Once the board establishes a spending target, producer-led committees and National Pork Board staff begin building specific program and budget requests. In September, the staff will present a proposed balanced budget to a task force of 75 producers from across the country. Members of the task force review that budget and forward their recommendations to the board for final consideration in November.

For 2013, the board expects to hear requests to continue funding its successful Pork Be inspired branding initiative, which includes national television, internet and magazine advertising.  The board also expects producers to request continued research into sow health issues, feed efficiency and environmental sustainability.
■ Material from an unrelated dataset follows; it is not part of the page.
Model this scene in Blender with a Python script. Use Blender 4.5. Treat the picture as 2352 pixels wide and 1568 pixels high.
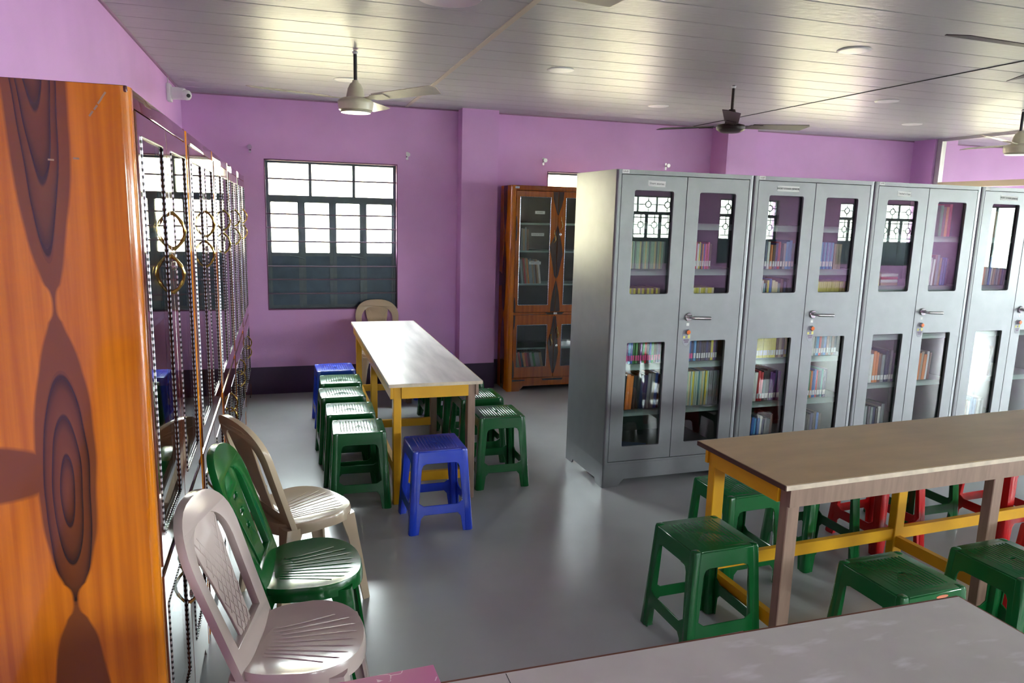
import bpy, bmesh, math, random
from mathutils import Vector, Matrix
from mathutils.geometry import tessellate_polygon

random.seed(7)
for o in list(bpy.data.objects):
    bpy.data.objects.remove(o, do_unlink=True)
scene = bpy.context.scene
COL = scene.collection
PI = math.pi

# ------------------------------------------------------------------ camera
CAM_H = 1.7033
YAW, PITCH, ROLL, FPX = 0.3042, -0.1737, 0.0261, 1672.5
cy_, sy_, cp_, sp_ = math.cos(YAW), math.sin(YAW), math.cos(PITCH), math.sin(PITCH)
F_ = Vector((sy_ * cp_, cy_ * cp_, sp_)); R_ = Vector((cy_, -sy_, 0)); U_ = R_.cross(F_)
cr_, sr_ = math.cos(ROLL), math.sin(ROLL)
R2 = R_ * cr_ + U_ * sr_; U2 = -R_ * sr_ + U_ * cr_
cam_data = bpy.data.cameras.new('camera')
cam_data.sensor_fit = 'HORIZONTAL'; cam_data.sensor_width = 36.0
cam_data.lens = FPX / 2352 * 36.0; cam_data.clip_start = 0.02
cam = bpy.data.objects.new('camera', cam_data); COL.objects.link(cam)
cam.matrix_world = Matrix(((R2.x, U2.x, -F_.x, 0), (R2.y, U2.y, -F_.y, 0), (R2.z, U2.z, -F_.z, CAM_H), (0, 0, 0, 1)))
scene.camera = cam

# ------------------------------------------------------------------ world: bright overcast daylight
world = bpy.data.worlds.new('overcast_sky'); scene.world = world
world.use_nodes = True
bg = world.node_tree.nodes['Background']
bg.inputs[0].default_value = (0.87, 0.98, 0.97, 1)
bg.inputs[1].default_value = 9.0
scene.view_settings.view_transform = 'Standard'
scene.view_settings.look = 'None'
scene.view_settings.gamma = 1.0
scene.view_settings.use_curve_mapping = False
scene.view_settings.exposure = 3.15

# room dimensions (metres)
YB, YR, XL, XR, H = 6.93, -5.0, -0.80, 14.6, 2.644
WZ0, WZ1, WW = 0.788, 2.117, 1.165
BACK_WIN = [-0.15, 2.50, 5.15, 7.80, 10.45, 13.0]
REAR_WIN = [1.35, 4.00, 6.65, 9.30, 11.95]
def portal(x0, x1, z0, z1, y, inward):
    l = bpy.data.lights.new('window_daylight', 'AREA'); l.shape = 'RECTANGLE'
    l.size = x1 - x0; l.size_y = z1 - z0; l.cycles.is_portal = True
    o = bpy.data.objects.new('window_daylight', l); COL.objects.link(o)
    o.location = ((x0 + x1) / 2, y, (z0 + z1) / 2)
    o.rotation_euler = (PI / 2, 0, 0) if inward > 0 else (-PI / 2, 0, 0)
for x in BACK_WIN:
    portal(x, x + WW, 1.28, WZ1, YB + 0.16, -1)
for x in REAR_WIN:
    portal(x, x + 1.3, 1.28, WZ1, YR - 0.16, 1)
RIGHT_FILL_WIN = [-4.3, -2.2, -0.1, 2.0, 4.1]  # unseen windows, added to bring more daylight into the room
for y in RIGHT_FILL_WIN:
    portal(0, 1.3, 0.80, WZ1, 0, 1)
    po = bpy.data.objects[-1] if False else COL.objects[-1]
    po.location = (XR + 0.16, y + 0.65, (0.80 + WZ1) / 2); po.rotation_euler = (PI / 2, 0, PI / 2)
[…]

In other action, the board is expected to review its participation in the U.S. Farmers and Ranchers Alliance. The alliance, made up of more than 70 commodity association and businesses involved in production agriculture, is working to improve consumer trust in today's agriculture and to increase the voice of farmers in public discussions answering Americans' questions about how their food is raised.  The board was one of the inaugural funders of the alliance and is represented on the alliance board and executive committee by Dale Norton, a pork producer and National Pork Board member from Bronson, Mich.